QSpot Executive Director John Mikytuck pointed out that his organization has grown since it first moved into the building in 2013. Not only has QSpot spent its own money to renovate its space in the building, but the group now has a bigger presence, and outside signage indicating that it is a gay and lesbian organization.
QSpot and its landlords ran into friction earlier this year after QSpot held a candlelight vigil outside the building for the victims of the Orlando gay nightclub massacre.
Jersey Shore Arts Center President Herb Herbst ordered the group to take down a rainbow pride flag that had been hung above QSpot’s entrance and said it was “sort of strange” that QSpot would hold the vigil without asking the center’s directors for permission.
Herbst — a 90-year-old fixture in Ocean Grove's preservation efforts — in an interview this fall also referred to gays and lesbians as "homosexuals," an outdated term that QSpot members said was offensive.
In an interview with New Jersey 101.5 in September, Herbst denied the eviction was anything more than “a business transaction.”
“It’s not theater, not drama, not music,” he said. “I feel sorry for the organization, but we’ve given them ample time to find a new location.
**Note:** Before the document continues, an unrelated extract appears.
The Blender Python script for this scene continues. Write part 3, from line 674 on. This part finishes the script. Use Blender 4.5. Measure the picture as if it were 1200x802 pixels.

This was supposed to be a temporary arrangement because they couldn’t get anything in Asbury Park.”
QSpot’s lawsuit, filed last week in Superior Court in Monmouth County, seeks an unspecified amount of damages under the state’s Law Against Discrimination, and asks a judge to prevent the group’s eviction while the litigation proceeds.
“The fact that Herb Herbst would prefer to fight a legal battle, rather than keep a great tenant that has paid rent every month, taken great care of and improved their unit, and provided vital services and arts and education programming to the local community, makes it pretty clear that LGBT bias is driving the JSAC's decision,” Mikytuck said in a statement. “It makes no sense without it.”
“As we have said all along, QSpot will use every available resource to protect our home and defend our right to be in it,” said Mikytuck. “It will be a terrible injustice to QSpot, the LGBT community and our allies if the JSAC is allowed to evict us on New Year’s Eve.”
Weber said he expects a judge to allow QSpot to remain in the building until the lawsuit is resolved.
QSpot is being represented by Michael Long and Steve Rosatto of the Roseland firm Lowenstein Sandler.